[What needs to be done]
Retype the material word for word.

[Information supplied]
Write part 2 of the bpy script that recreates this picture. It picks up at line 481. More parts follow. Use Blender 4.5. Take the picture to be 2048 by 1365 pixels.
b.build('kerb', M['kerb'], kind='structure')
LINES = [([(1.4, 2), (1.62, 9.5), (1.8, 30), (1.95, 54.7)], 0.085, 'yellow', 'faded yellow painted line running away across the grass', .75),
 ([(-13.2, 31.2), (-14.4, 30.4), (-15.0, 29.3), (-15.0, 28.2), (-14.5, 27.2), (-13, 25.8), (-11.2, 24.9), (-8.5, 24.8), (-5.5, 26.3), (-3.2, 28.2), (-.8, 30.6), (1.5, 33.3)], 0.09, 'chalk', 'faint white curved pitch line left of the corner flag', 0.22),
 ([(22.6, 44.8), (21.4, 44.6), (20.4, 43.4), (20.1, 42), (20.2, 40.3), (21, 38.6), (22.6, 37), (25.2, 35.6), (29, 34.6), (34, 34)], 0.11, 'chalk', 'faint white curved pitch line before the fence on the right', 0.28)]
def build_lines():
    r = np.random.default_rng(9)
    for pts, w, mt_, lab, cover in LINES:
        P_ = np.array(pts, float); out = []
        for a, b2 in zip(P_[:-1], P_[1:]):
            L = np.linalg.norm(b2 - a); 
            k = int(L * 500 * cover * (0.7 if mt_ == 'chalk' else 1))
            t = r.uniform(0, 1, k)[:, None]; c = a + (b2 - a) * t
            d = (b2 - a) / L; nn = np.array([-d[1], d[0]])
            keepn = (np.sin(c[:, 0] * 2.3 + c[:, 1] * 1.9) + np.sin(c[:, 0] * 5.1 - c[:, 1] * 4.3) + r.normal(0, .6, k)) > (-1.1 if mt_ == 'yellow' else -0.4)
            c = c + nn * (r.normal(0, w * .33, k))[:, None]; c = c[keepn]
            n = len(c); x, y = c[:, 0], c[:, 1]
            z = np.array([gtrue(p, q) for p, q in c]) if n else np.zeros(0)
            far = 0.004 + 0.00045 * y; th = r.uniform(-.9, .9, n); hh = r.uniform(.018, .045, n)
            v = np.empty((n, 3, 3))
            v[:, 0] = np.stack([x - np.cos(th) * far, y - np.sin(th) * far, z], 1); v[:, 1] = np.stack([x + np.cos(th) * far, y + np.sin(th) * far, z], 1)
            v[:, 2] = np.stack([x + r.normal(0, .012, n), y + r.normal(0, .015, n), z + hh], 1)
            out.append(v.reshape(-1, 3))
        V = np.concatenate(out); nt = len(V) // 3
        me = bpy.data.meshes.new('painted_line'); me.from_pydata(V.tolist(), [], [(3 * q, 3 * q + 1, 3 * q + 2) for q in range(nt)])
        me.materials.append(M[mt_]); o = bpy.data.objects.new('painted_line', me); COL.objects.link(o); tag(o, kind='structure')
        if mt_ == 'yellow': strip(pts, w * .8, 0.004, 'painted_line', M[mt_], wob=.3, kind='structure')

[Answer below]
Write part 2 of the bpy script that recreates this picture. It picks up at line 481. More parts follow. Use Blender 4.5. Take the picture to be 2048 by 1365 pixels.
b.build('kerb', M['kerb'], kind='structure')
LINES = [([(1.4, 2), (1.62, 9.5), (1.8, 30), (1.95, 54.7)], 0.085, 'yellow', 'faded yellow painted line running away across the grass', .75),
 ([(-13.2, 31.2), (-14.4, 30.4), (-15.0, 29.3), (-15.0, 28.2), (-14.5, 27.2), (-13, 25.8), (-11.2, 24.9), (-8.5, 24.8), (-5.5, 26.3), (-3.2, 28.2), (-.8, 30.6), (1.5, 33.3)], 0.09, 'chalk', 'faint white curved pitch line left of the corner flag', 0.22),
 ([(22.6, 44.8), (21.4, 44.6), (20.4, 43.4), (20.1, 42), (20.2, 40.3), (21, 38.6), (22.6, 37), (25.2, 35.6), (29, 34.6), (34, 34)], 0.11, 'chalk', 'faint white curved pitch line before the fence on the right', 0.28)]
def build_lines():
    r = np.random.default_rng(9)
    for pts, w, mt_, lab, cover in LINES:
        P_ = np.array(pts, float); out = []
        for a, b2 in zip(P_[:-1], P_[1:]):
            L = np.linalg.norm(b2 - a); 
            k = int(L * 500 * cover * (0.7 if mt_ == 'chalk' else 1))
            t = r.uniform(0, 1, k)[:, None]; c = a + (b2 - a) * t
            d = (b2 - a) / L; nn = np.array([-d[1], d[0]])
            keepn = (np.sin(c[:, 0] * 2.3 + c[:, 1] * 1.9) + np.sin(c[:, 0] * 5.1 - c[:, 1] * 4.3) + r.normal(0, .6, k)) > (-1.1 if mt_ == 'yellow' else -0.4)
            c = c + nn * (r.normal(0, w * .33, k))[:, None]; c = c[keepn]
            n = len(c); x, y = c[:, 0], c[:, 1]
            z = np.array([gtrue(p, q) for p, q in c]) if n else np.zeros(0)
            far = 0.004 + 0.00045 * y; th = r.uniform(-.9, .9, n); hh = r.uniform(.018, .045, n)
            v = np.empty((n, 3, 3))
            v[:, 0] = np.stack([x - np.cos(th) * far, y - np.sin(th) * far, z], 1); v[:, 1] = np.stack([x + np.cos(th) * far, y + np.sin(th) * far, z], 1)
            v[:, 2] = np.stack([x + r.normal(0, .012, n), y + r.normal(0, .015, n), z + hh], 1)
            out.append(v.reshape(-1, 3))
        V = np.concatenate(out); nt = len(V) // 3
        me = bpy.data.meshes.new('painted_line'); me.from_pydata(V.tolist(), [], [(3 * q, 3 * q + 1, 3 * q + 2) for q in range(nt)])
        me.materials.append(M[mt_]); o = bpy.data.objects.new('painted_line', me); COL.objects.link(o); tag(o, kind='structure')
        if mt_ == 'yellow': strip(pts, w * .8, 0.004, 'painted_line', M[mt_], wob=.3, kind='structure')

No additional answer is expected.